** Information shown **
****************************************

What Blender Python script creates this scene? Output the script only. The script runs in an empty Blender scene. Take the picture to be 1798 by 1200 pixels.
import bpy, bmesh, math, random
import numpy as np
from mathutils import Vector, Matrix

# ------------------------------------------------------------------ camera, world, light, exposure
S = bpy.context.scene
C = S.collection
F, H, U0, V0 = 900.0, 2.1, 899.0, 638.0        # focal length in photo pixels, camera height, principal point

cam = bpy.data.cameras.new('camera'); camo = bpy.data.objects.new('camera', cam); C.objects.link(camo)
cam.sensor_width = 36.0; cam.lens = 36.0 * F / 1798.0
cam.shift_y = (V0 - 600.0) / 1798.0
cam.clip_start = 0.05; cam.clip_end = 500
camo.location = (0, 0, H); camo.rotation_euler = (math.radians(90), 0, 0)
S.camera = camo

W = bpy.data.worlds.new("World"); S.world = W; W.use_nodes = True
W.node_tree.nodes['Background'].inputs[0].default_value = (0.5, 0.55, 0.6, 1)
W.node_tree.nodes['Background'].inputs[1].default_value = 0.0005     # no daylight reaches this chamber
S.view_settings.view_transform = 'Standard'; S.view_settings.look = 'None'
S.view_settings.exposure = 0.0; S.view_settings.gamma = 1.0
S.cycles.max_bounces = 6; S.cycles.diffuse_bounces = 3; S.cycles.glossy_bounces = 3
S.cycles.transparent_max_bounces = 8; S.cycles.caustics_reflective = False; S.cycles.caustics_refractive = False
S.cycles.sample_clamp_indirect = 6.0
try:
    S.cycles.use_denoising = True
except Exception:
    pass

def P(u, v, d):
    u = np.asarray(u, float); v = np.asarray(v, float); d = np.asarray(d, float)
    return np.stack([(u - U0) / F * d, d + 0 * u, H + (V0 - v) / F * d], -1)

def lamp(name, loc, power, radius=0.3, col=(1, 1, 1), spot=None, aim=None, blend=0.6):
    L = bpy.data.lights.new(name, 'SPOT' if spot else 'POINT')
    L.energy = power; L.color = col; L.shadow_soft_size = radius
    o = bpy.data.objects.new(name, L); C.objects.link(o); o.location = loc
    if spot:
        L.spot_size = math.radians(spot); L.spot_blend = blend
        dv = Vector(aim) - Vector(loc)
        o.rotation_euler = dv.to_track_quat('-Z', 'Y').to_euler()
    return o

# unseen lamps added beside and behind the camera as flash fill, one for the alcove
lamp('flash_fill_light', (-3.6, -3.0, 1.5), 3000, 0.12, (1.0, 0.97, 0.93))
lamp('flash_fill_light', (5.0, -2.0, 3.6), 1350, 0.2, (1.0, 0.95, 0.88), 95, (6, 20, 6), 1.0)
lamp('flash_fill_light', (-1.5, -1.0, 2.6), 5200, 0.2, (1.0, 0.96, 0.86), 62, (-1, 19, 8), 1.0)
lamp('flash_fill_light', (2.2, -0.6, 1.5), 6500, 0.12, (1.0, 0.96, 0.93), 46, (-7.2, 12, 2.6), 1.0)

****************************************

Give again, word for word, the lines of the listing, starting at its first line and ending with the line containing "S.camera = camo".

What Blender Python script creates this scene? Output the script only. The script runs in an empty Blender scene. Take the picture to be 1798 by 1200 pixels.
import bpy, bmesh, math, random
import numpy as np
from mathutils import Vector, Matrix

# ------------------------------------------------------------------ camera, world, light, exposure
S = bpy.context.scene
C = S.collection
F, H, U0, V0 = 900.0, 2.1, 899.0, 638.0        # focal length in photo pixels, camera height, principal point

cam = bpy.data.cameras.new('camera'); camo = bpy.data.objects.new('camera', cam); C.objects.link(camo)
cam.sensor_width = 36.0; cam.lens = 36.0 * F / 1798.0
cam.shift_y = (V0 - 600.0) / 1798.0
cam.clip_start = 0.05; cam.clip_end = 500
camo.location = (0, 0, H); camo.rotation_euler = (math.radians(90), 0, 0)
S.camera = camo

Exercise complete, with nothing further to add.